I am particularly opposed to trapping.  The practice is cruel and indiscriminate.  No trapper can predict what animal (wild or domestic) or even human will step into that trap.  Years ago when I was caretaker for a nature preserve in southern Arizona, a tract of land surrounded by national forest (where trapping is legal), one of our two dogs went missing.  Shona was gone for three days.  On the third day, I happened to be patrolling for poachers, and a slight movement in my peripheral vision caught my attention.  It was our missing dog, caught in a leg-hold trap intended for bobcats.  She was so weakened and dehydrated that she couldn't bark or whine, and her leg was swollen and purple.  Another day and she would have been dead.  Arizona law at the time required trappers to check their traps every 24 hours.  This trapper clearly didn't care.  I took Shona home, where she eventually recovered.  And I destroyed and buried the trap.  
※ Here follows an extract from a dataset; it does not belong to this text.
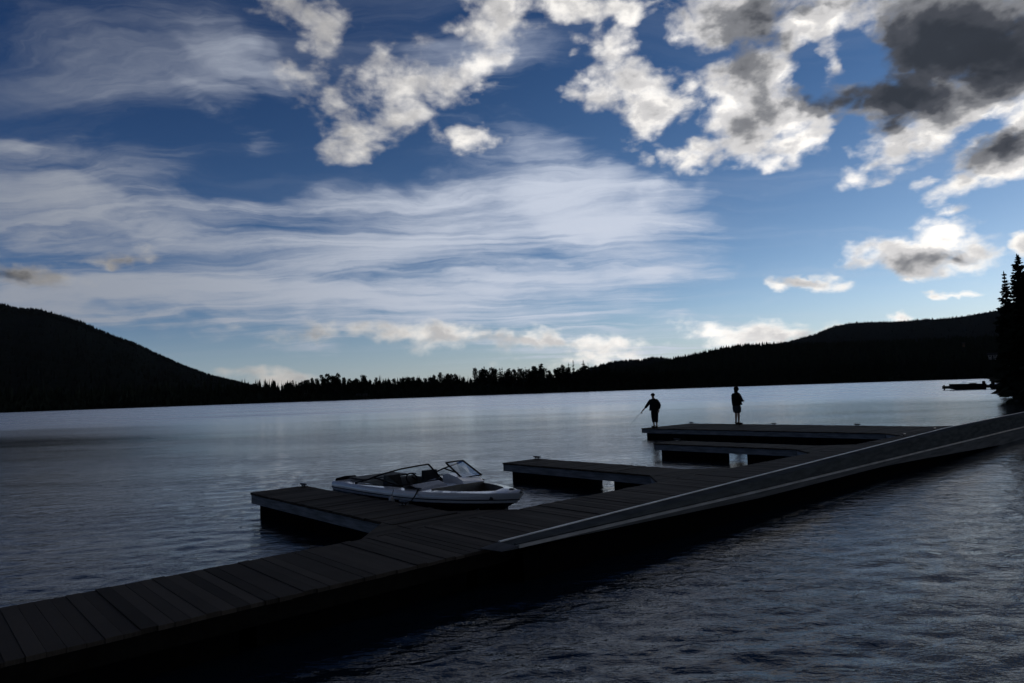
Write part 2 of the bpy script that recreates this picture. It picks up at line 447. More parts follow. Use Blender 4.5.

If I had encountered that trapper, there's no telling how my outrage would have expressed itself. (I was younger and more impulsive in those days.)  I later learned his identity, but my complaint to the state fish and game agency went unaddressed.

If I had encountered Josh Bransford on that fatal day in Idaho, there would certainly have been a verbal confrontation, even with several hostile armed hunters standing by.  I would have taken my own photos, demanded to see IDs and hunting/trapping licenses, and if during that process I had to physically defend myself, so be it.  I don't condone violence or threats of violence, but I'm so sickened by the torture and death of a magnificent animal, and the sight of the grinning jackass who trapped it, that I can understand the grief and rage of those who call for Bransford's job, or who would take his punishment into their own hands.  That's what we have courts for, but for certain issues in the American West, the wheels of justice apparently turn in a slow and rusty manner, if at all.

It is supremely ironic that trapping apologists now portray Bransford as a victim of the "misguided ethics" of environmentalists.  Take a look at the photo above.  Which one is the victim?